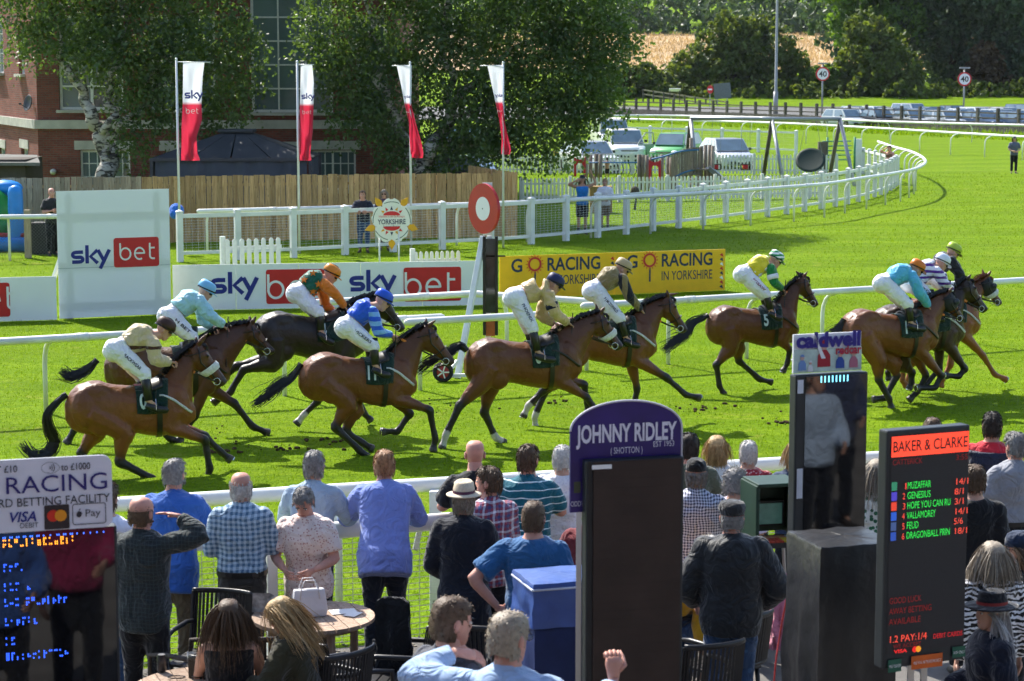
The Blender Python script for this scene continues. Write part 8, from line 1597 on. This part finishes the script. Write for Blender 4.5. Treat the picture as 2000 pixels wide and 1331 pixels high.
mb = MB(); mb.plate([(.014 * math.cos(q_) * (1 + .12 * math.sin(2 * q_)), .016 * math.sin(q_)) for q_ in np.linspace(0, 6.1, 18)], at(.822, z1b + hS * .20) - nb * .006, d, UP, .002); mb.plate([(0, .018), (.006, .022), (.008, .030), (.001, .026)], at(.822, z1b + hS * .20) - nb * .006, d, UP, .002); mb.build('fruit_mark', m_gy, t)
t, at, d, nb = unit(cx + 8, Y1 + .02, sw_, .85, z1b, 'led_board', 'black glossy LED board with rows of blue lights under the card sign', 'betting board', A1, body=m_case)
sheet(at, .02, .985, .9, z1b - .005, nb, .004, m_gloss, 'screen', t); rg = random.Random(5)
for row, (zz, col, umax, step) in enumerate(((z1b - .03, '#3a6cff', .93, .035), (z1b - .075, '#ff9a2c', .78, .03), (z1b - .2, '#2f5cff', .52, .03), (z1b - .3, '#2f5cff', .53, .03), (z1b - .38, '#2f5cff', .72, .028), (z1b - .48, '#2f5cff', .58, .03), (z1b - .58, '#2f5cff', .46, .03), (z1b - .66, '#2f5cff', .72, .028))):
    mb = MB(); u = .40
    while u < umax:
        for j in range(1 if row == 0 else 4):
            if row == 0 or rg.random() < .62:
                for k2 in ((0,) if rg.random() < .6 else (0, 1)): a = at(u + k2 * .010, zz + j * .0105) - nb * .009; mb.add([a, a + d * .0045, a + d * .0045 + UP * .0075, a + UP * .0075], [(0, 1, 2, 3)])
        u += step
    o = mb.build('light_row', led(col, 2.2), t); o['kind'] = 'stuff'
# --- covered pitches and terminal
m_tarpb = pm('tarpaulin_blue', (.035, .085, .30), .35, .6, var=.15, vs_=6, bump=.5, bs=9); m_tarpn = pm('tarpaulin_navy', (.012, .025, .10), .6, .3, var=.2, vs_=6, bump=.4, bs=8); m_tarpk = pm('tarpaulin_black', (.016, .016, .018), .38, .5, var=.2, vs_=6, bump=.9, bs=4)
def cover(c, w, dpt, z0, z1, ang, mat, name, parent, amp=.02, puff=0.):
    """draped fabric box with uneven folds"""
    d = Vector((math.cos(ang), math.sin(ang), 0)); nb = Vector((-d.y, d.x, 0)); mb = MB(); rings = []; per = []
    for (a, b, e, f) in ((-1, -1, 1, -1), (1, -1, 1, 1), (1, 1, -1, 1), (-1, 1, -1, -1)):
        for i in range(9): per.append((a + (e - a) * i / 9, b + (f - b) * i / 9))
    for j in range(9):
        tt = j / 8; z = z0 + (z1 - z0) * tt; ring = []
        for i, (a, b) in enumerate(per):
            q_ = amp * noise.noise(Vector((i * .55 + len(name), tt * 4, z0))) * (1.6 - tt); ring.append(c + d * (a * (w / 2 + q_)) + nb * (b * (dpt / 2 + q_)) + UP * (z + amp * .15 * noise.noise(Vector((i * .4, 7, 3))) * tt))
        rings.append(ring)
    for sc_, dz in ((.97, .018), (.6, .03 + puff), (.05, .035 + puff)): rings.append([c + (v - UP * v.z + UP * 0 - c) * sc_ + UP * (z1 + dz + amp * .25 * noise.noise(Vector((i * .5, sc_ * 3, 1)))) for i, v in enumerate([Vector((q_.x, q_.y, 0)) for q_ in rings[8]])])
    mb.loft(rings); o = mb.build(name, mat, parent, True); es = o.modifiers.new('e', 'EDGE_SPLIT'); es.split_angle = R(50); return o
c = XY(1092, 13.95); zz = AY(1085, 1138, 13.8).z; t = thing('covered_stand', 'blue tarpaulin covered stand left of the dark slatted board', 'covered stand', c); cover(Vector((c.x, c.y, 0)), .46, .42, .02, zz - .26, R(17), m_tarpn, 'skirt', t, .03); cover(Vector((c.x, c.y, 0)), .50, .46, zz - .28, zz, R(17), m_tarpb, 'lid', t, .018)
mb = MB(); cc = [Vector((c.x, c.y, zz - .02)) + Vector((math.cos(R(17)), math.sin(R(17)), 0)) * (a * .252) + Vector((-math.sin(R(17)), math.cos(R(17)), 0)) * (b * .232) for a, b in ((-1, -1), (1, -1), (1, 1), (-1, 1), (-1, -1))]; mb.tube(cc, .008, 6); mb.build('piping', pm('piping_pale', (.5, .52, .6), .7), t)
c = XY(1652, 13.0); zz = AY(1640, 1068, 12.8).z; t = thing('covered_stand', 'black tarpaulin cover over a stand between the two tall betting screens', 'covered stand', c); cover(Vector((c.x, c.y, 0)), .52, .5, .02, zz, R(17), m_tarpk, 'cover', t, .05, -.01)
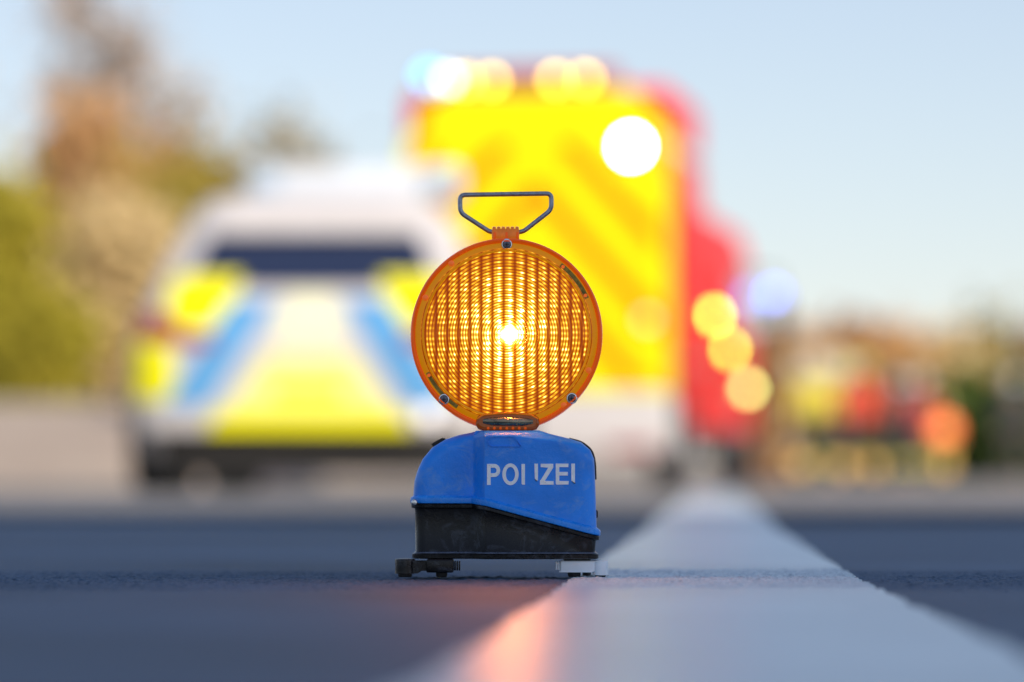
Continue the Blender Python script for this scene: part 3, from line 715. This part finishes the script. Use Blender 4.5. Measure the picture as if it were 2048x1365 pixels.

--*--

Leave out the pictures and copy the rest of the material above exactly.

The Blender Python script for this scene continues. Write part 8, from line 1597 on. This part finishes the script. Write for Blender 4.5. Treat the picture as 2000 pixels wide and 1331 pixels high.
mb = MB(); mb.plate([(.014 * math.cos(q_) * (1 + .12 * math.sin(2 * q_)), .016 * math.sin(q_)) for q_ in np.linspace(0, 6.1, 18)], at(.822, z1b + hS * .20) - nb * .006, d, UP, .002); mb.plate([(0, .018), (.006, .022), (.008, .030), (.001, .026)], at(.822, z1b + hS * .20) - nb * .006, d, UP, .002); mb.build('fruit_mark', m_gy, t)
t, at, d, nb = unit(cx + 8, Y1 + .02, sw_, .85, z1b, 'led_board', 'black glossy LED board with rows of blue lights under the card sign', 'betting board', A1, body=m_case)
sheet(at, .02, .985, .9, z1b - .005, nb, .004, m_gloss, 'screen', t); rg = random.Random(5)
for row, (zz, col, umax, step) in enumerate(((z1b - .03, '#3a6cff', .93, .035), (z1b - .075, '#ff9a2c', .78, .03), (z1b - .2, '#2f5cff', .52, .03), (z1b - .3, '#2f5cff', .53, .03), (z1b - .38, '#2f5cff', .72, .028), (z1b - .48, '#2f5cff', .58, .03), (z1b - .58, '#2f5cff', .46, .03), (z1b - .66, '#2f5cff', .72, .028))):
    mb = MB(); u = .40
    while u < umax:
        for j in range(1 if row == 0 else 4):
            if row == 0 or rg.random() < .62:
                for k2 in ((0,) if rg.random() < .6 else (0, 1)): a = at(u + k2 * .010, zz + j * .0105) - nb * .009; mb.add([a, a + d * .0045, a + d * .0045 + UP * .0075, a + UP * .0075], [(0, 1, 2, 3)])
        u += step
    o = mb.build('light_row', led(col, 2.2), t); o['kind'] = 'stuff'
# --- covered pitches and terminal
m_tarpb = pm('tarpaulin_blue', (.035, .085, .30), .35, .6, var=.15, vs_=6, bump=.5, bs=9); m_tarpn = pm('tarpaulin_navy', (.012, .025, .10), .6, .3, var=.2, vs_=6, bump=.4, bs=8); m_tarpk = pm('tarpaulin_black', (.016, .016, .018), .38, .5, var=.2, vs_=6, bump=.9, bs=4)
def cover(c, w, dpt, z0, z1, ang, mat, name, parent, amp=.02, puff=0.):
    """draped fabric box with uneven folds"""
    d = Vector((math.cos(ang), math.sin(ang), 0)); nb = Vector((-d.y, d.x, 0)); mb = MB(); rings = []; per = []
    for (a, b, e, f) in ((-1, -1, 1, -1), (1, -1, 1, 1), (1, 1, -1, 1), (-1, 1, -1, -1)):
        for i in range(9): per.append((a + (e - a) * i / 9, b + (f - b) * i / 9))
    for j in range(9):
        tt = j / 8; z = z0 + (z1 - z0) * tt; ring = []
        for i, (a, b) in enumerate(per):
            q_ = amp * noise.noise(Vector((i * .55 + len(name), tt * 4, z0))) * (1.6 - tt); ring.append(c + d * (a * (w / 2 + q_)) + nb * (b * (dpt / 2 + q_)) + UP * (z + amp * .15 * noise.noise(Vector((i * .4, 7, 3))) * tt))
        rings.append(ring)
    for sc_, dz in ((.97, .018), (.6, .03 + puff), (.05, .035 + puff)): rings.append([c + (v - UP * v.z + UP * 0 - c) * sc_ + UP * (z1 + dz + amp * .25 * noise.noise(Vector((i * .5, sc_ * 3, 1)))) for i, v in enumerate([Vector((q_.x, q_.y, 0)) for q_ in rings[8]])])
    mb.loft(rings); o = mb.build(name, mat, parent, True); es = o.modifiers.new('e', 'EDGE_SPLIT'); es.split_angle = R(50); return o
c = XY(1092, 13.95); zz = AY(1085, 1138, 13.8).z; t = thing('covered_stand', 'blue tarpaulin covered stand left of the dark slatted board', 'covered stand', c); cover(Vector((c.x, c.y, 0)), .46, .42, .02, zz - .26, R(17), m_tarpn, 'skirt', t, .03); cover(Vector((c.x, c.y, 0)), .50, .46, zz - .28, zz, R(17), m_tarpb, 'lid', t, .018)
mb = MB(); cc = [Vector((c.x, c.y, zz - .02)) + Vector((math.cos(R(17)), math.sin(R(17)), 0)) * (a * .252) + Vector((-math.sin(R(17)), math.cos(R(17)), 0)) * (b * .232) for a, b in ((-1, -1), (1, -1), (1, 1), (-1, 1), (-1, -1))]; mb.tube(cc, .008, 6); mb.build('piping', pm('piping_pale', (.5, .52, .6), .7), t)
c = XY(1652, 13.0); zz = AY(1640, 1068, 12.8).z; t = thing('covered_stand', 'black tarpaulin cover over a stand between the two tall betting screens', 'covered stand', c); cover(Vector((c.x, c.y, 0)), .52, .5, .02, zz, R(17), m_tarpk, 'cover', t, .05, -.01)
Continue the Blender Python script for this scene: part 3, from line 715. This part finishes the script. Use Blender 4.5. Measure the picture as if it were 2048x1365 pixels.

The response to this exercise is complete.